Monday, April 19, 2010

violent images and trauma...

A few of our class discussions were centered around violent images and peoples’ personal reactions to the 9/11 attacks, and we shared highly personal stories about where we had been, what the attacks had meant to us, and how we felt the media treated such an unspeakable tragedy.  During the course of our discussion, I recalled a study I had once read on the effects of media violence on individuals, which sought to link the exposure of study subjects to violent still and moving images with their ensuing responsiveness (or lack thereof) to their perception of a person in peril.  The researchers’ findings made clear that exposure to a violent film in an interview room made a study subject less inclined to inquire about the taped sound of a woman screaming in a hallway than a control subject who had not been exposed to violent media of any type.  The study essentially implied an inverse relationship between exposure to violent media and an individual’s ability to display altruism.

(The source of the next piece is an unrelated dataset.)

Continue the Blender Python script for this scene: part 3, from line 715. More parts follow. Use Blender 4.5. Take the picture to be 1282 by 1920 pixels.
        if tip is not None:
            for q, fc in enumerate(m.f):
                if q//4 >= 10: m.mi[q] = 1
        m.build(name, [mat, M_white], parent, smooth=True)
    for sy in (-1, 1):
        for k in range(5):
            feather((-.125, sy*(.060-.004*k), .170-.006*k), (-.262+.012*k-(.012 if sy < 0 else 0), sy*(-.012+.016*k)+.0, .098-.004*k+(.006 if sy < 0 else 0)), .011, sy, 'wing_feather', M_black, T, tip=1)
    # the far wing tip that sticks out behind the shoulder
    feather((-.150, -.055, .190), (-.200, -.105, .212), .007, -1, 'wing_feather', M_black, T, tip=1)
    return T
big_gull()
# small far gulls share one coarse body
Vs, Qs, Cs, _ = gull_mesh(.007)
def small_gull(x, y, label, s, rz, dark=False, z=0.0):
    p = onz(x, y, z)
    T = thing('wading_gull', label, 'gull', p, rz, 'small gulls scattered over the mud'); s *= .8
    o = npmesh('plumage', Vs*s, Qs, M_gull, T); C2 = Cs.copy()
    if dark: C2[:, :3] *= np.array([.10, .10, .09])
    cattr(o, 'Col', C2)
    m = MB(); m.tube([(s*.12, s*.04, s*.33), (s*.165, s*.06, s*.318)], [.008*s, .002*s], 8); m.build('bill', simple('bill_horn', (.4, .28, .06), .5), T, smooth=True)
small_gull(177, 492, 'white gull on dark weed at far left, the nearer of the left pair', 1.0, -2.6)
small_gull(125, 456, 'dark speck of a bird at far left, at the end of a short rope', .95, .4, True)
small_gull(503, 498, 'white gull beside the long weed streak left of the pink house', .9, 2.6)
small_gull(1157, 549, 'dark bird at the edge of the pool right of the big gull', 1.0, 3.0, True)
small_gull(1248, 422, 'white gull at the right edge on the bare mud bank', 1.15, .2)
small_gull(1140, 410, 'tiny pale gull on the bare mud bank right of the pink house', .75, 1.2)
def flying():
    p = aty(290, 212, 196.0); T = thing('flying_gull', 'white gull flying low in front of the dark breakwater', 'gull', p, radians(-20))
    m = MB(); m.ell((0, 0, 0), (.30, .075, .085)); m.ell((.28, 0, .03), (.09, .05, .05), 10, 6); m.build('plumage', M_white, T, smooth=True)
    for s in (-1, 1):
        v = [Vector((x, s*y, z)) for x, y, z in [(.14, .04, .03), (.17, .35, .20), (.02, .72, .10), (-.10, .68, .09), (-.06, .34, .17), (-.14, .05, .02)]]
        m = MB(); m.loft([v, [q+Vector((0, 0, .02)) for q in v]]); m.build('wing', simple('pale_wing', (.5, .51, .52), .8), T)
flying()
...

In thinking about the 9/11 attack, the images of jumpers (which have subsequently been all but eradicated from the visual archive of that day due to their highly personal nature), the live broadcast of the plane hitting the second tower, and other images that we could not possibly begin to understand were occurring on American soil, I wonder if we have been similarly desensitized to violence through our exposure to these highly upsetting images.    I have no answer for this question, and suspect that no one does.

I was not in New York on that day, but watched the second plane hit from the rather surreal perspective of being an American tourist in Milan, walking down a shopping street and seeing an electronics store with black-and-white televisions in the window tuned to CNN and broadcasting the events live.  The result was, for me, akin to watching a bad horror movie from the 1950s, and I could hardly piece together what was happening.  Do these images lose something in translation?  Did I interpret the events differently due to the fact that I initially believed they were all a tasteless (and special effects-heavy) foreign film?  Walter Benjamin would certainly assert that even viewing the events in color would be a poor substitute (or, perhaps, paradoxically, a good one) for experiencing the original, and for once, I agree.